Written by Simon Pegg and Edgar Wright

Starring Simon Pegg, Kate Ashfield and Nick Frost

Classification: 18A

Rating: * * * ½

Zombies, like the rest of us, are basically creatures of habit. Apart from their anti-social habit of gorging on human flesh, they seek only to return to their former mortal existence, no matter how listless or banal. Which brings us to the fascinating question at the heart of this enormously funny film: In a disengaged culture, would you even notice if the dead came back to life; and if you didn't, what would be the difference between them and you?

The answer for our hero, a North London pub patron and electronics salesman, is a resounding "Not much."

For the first third of this movie Shaun (Simon Pegg) shuffles through the world in the waking coma most of us call life. He plays video games with his farting flat-mate, rides the bus to work, forgets to book a table for dinner and gets dumped by his exasperated girlfriend. All around him are the recently dead, but Shaun is too distraught and hung-over to notice.

After a particularly hard night at the pub, he wanders out to corner shop for a Diet Coke and fails to register anything strange about the overturned garbage bins and moaning weirdoes in the street. This is Monday morning in North London, after all. A zombie lurches toward him for a chomp, but Shaun brushes him away and apologizes for not having any spare change.

It's only when a swaying, white-eyed girl monster turns up in their back garden that Shaun and his flat-mate are truly gob-smacked. "Oh my God," says Shaun. "She's so drunk!"

Once our man finally clues in, he's in for the fight of his life. Shaun must save his mother and win back his girlfriend while proving to the world that he is different from the army of moaning rotters overtaking the city. How does he do this? By decapitating a bunch of zombies with a cricket bat and barricading himself and his friends in (where else?) the local pub.

The comic genius of this film is in the details. More than just another spoof turn on the horror genre flick, Shaun of the Dead is a portrait of modern middle-class Britain. The characters' reaction to the zombies is priceless. "Next time I see that guy, he's dead," the yobbish flat-mate unwittingly says of an enemy. Shaun's mother, on the other hand, with her typically English horror of causing a fuss, explains to her son, "A couple of gentlemen came by the house. Everything's fine, except, well, they were a bit bitey."

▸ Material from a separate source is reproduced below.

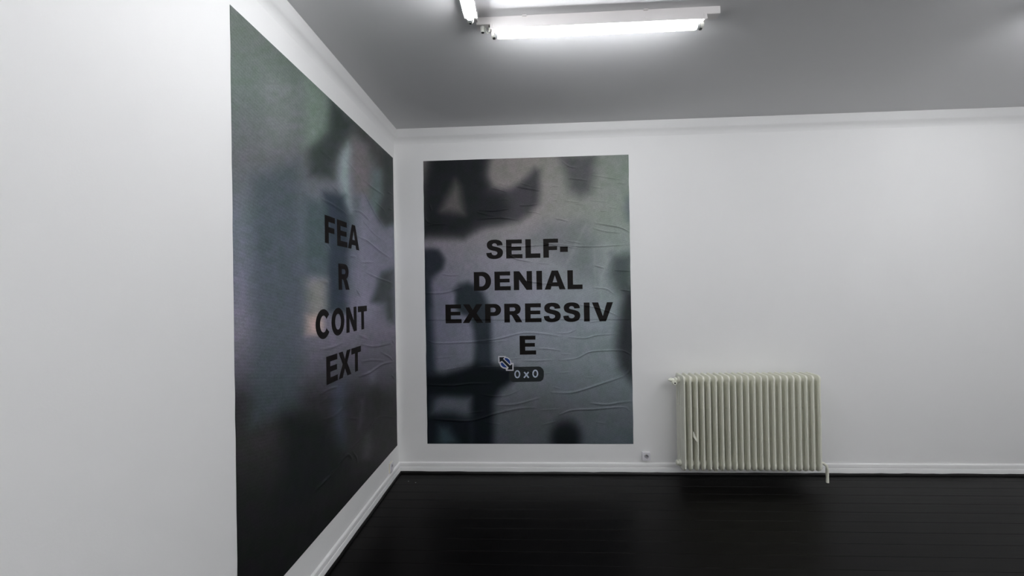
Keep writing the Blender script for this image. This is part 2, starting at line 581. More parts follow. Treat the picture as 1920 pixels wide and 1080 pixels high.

But for all its clever insight, Shaun of the Dead still delivers all the (literally) sidesplitting violence required of the form. Zombie movie aficionados will not be disappointed by an absence of spurting fluids, writhing intestines or easily detachable limbs. Here is a horror-comedy that actually accomplishes what so many others (think the Scary Movie series or Canada's own Ginger Snaps franchise) have attempted and not quite managed: It's intelligent, funny and utterly disgusting all at once.

The feat is largely thanks to a wickedly funny script. The cast of twenty-something actors also execute their roles as modern Britain's new generation of dull young things with deadpan aplomb.

Pegg is almost unbearably perfect as Shaun. You know this guy, right down to the ginger goatee and fixation on 1980s electronica. His hapless vacillations between overgrown boyhood and maturity lend real pathos to what would otherwise be an ironic lark of a movie. Instead, the film itself ends up being far more intelligent and out of the ordinary than any of the characters within it.

In the end, Shaun of the Dead plays perfectly on two levels - it's a clever comedy, but disguised as a fun, dumb horror flick. A movie made to delight, and even accidentally enlighten, both the living and the dead.